I remember when I first became a Christian I was letting my feelings determine my reality. “Are you a Christian?” was the question. My answer was, “I don’t know because I do not feel like a Christian.” Yet, I needed to learn that my true reality was that I was a Christian based on sincerely receiving Christ and not on how much I felt like I was a Christian. Likewise, in pain, we are tempted to feel that God does not love us or does not have the power to change things. Yet, our true reality in pain is that God continues to be our Good Shepherd and promises a great future for us here on earth and in heaven (Psalm 23:6).
Application Questions and Exercises
1. What is a pain you are facing today. Ask God what he is accomplishing through the pain. What thoughts come to mind?

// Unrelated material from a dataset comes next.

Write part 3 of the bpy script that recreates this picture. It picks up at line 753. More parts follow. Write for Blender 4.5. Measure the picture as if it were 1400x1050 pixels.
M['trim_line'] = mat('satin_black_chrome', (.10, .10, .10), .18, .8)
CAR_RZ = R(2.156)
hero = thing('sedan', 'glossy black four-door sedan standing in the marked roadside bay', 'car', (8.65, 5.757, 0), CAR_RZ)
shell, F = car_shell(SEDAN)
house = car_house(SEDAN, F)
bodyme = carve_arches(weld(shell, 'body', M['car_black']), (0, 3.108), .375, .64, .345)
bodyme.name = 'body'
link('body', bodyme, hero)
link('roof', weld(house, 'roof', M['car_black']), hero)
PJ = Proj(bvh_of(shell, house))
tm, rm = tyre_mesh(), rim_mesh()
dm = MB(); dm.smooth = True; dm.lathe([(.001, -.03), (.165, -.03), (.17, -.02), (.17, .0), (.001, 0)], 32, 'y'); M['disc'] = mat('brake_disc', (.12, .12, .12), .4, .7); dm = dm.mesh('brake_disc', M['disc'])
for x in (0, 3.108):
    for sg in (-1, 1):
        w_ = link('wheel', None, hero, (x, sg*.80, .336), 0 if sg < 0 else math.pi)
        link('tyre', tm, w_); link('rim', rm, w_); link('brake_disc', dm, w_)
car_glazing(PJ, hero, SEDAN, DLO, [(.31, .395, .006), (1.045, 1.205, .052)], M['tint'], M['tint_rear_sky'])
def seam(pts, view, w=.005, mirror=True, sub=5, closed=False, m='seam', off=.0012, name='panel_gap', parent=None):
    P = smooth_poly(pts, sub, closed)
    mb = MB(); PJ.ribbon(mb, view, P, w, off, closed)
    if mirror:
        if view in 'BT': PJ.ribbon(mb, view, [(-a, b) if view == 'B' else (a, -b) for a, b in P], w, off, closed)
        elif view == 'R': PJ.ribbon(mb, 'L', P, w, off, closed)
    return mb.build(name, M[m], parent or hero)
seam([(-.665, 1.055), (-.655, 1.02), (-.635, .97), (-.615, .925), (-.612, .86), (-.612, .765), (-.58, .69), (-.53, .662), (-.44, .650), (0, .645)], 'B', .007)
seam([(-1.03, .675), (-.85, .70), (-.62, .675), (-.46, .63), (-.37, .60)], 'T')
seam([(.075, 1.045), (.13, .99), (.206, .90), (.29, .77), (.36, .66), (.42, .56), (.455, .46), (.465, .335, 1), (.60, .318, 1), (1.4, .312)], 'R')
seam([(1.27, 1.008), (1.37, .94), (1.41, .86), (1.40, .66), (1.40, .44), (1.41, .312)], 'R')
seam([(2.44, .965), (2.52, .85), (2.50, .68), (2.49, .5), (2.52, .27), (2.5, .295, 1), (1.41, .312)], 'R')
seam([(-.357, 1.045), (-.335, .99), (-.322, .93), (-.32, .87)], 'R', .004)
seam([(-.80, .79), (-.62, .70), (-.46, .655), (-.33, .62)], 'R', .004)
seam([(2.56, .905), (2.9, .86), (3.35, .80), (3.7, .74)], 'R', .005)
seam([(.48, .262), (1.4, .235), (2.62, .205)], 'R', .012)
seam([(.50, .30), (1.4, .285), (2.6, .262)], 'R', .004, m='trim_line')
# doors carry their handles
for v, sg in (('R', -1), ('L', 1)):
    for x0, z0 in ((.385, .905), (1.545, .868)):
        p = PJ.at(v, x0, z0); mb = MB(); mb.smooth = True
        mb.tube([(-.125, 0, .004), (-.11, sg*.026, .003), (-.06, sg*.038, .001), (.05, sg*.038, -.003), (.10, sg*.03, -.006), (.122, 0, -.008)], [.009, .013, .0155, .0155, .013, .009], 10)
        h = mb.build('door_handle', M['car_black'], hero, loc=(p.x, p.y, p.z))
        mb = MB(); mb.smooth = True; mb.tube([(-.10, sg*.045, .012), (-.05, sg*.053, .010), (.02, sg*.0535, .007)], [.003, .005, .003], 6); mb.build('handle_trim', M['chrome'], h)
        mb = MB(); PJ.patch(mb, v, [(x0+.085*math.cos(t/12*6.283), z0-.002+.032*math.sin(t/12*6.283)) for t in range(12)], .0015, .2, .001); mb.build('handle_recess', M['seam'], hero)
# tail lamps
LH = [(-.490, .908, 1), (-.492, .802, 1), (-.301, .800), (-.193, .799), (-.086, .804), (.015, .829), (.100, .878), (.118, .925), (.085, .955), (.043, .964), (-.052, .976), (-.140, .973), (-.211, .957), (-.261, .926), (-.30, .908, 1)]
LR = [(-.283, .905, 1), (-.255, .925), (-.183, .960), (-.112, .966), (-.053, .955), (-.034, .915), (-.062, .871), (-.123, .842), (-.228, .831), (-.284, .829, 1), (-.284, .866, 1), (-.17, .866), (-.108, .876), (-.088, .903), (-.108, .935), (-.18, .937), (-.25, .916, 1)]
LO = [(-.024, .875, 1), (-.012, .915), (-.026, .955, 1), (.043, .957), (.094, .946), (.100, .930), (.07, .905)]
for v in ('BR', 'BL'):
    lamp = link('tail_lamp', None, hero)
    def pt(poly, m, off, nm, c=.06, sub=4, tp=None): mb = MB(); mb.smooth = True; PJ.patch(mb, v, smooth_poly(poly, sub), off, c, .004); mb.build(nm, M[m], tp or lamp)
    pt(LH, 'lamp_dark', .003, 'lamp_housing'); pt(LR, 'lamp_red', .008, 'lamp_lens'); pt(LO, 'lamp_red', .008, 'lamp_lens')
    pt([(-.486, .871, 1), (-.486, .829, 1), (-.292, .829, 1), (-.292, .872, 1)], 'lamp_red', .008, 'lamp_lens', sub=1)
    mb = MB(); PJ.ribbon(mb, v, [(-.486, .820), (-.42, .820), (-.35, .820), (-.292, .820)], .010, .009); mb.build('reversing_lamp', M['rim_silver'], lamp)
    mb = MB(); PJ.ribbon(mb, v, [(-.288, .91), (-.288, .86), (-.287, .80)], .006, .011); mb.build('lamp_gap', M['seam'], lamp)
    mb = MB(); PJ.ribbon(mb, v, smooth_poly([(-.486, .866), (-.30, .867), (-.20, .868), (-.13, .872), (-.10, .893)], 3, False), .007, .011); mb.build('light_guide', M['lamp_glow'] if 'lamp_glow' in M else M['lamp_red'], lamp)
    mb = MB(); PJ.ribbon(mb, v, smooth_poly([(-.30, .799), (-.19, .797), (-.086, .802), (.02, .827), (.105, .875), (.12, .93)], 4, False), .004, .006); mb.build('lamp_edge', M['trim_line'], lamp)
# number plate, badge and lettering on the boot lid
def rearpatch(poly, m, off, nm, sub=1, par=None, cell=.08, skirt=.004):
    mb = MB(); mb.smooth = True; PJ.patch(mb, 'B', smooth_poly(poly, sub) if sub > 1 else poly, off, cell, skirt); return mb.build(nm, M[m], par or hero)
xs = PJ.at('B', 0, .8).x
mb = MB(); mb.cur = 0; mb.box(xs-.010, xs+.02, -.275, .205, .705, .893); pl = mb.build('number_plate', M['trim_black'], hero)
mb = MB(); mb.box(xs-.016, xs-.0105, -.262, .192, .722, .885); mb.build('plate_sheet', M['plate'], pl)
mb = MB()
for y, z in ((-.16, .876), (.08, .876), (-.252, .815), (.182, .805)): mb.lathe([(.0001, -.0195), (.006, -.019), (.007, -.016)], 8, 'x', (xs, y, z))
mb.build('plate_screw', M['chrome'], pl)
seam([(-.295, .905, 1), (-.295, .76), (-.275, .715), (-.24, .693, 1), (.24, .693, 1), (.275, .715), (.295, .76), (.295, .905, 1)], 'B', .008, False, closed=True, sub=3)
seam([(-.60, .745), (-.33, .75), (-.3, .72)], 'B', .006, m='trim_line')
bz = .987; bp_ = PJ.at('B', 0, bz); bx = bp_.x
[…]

2. Is there a hard question you need to ask yourself in the pain you are now experiencing? What is that question?
3. Ask God if there is any pain in your life that you still have not fully dealt with in a godly way. What did he bring to mind?
4. Think of a time that doing God’s will created pain in your life. Thank God by faith, if necessary, for the good he accomplished through your pain.
5. Ask God to help you make a list of several good things that are in your life today because of your experience of pain?
6. How has relying on who you are as God’s precious child comforted you as you faced the pain of rejection, failure, or being ignored?
7. How important do you feel right now? How important do you think you are to God right now? Why the difference if there is one?
[1] Larry Crabb, Shattered Dreams, (Colorado Springs: WaterBrook Press, 2004), 26-35.
[2] Gary W. Moon, “Finding God in the Midst of Pain and Suffering,” Conversations- A Forum for Authentic Transformation, (Fall/Winter 2011): 4-5.
[3] Ruth Haley Barton, “The Promise of Pain,” Conversations- A Forum for Authentic Transformation, (Fall/Winter 2011): 72-76.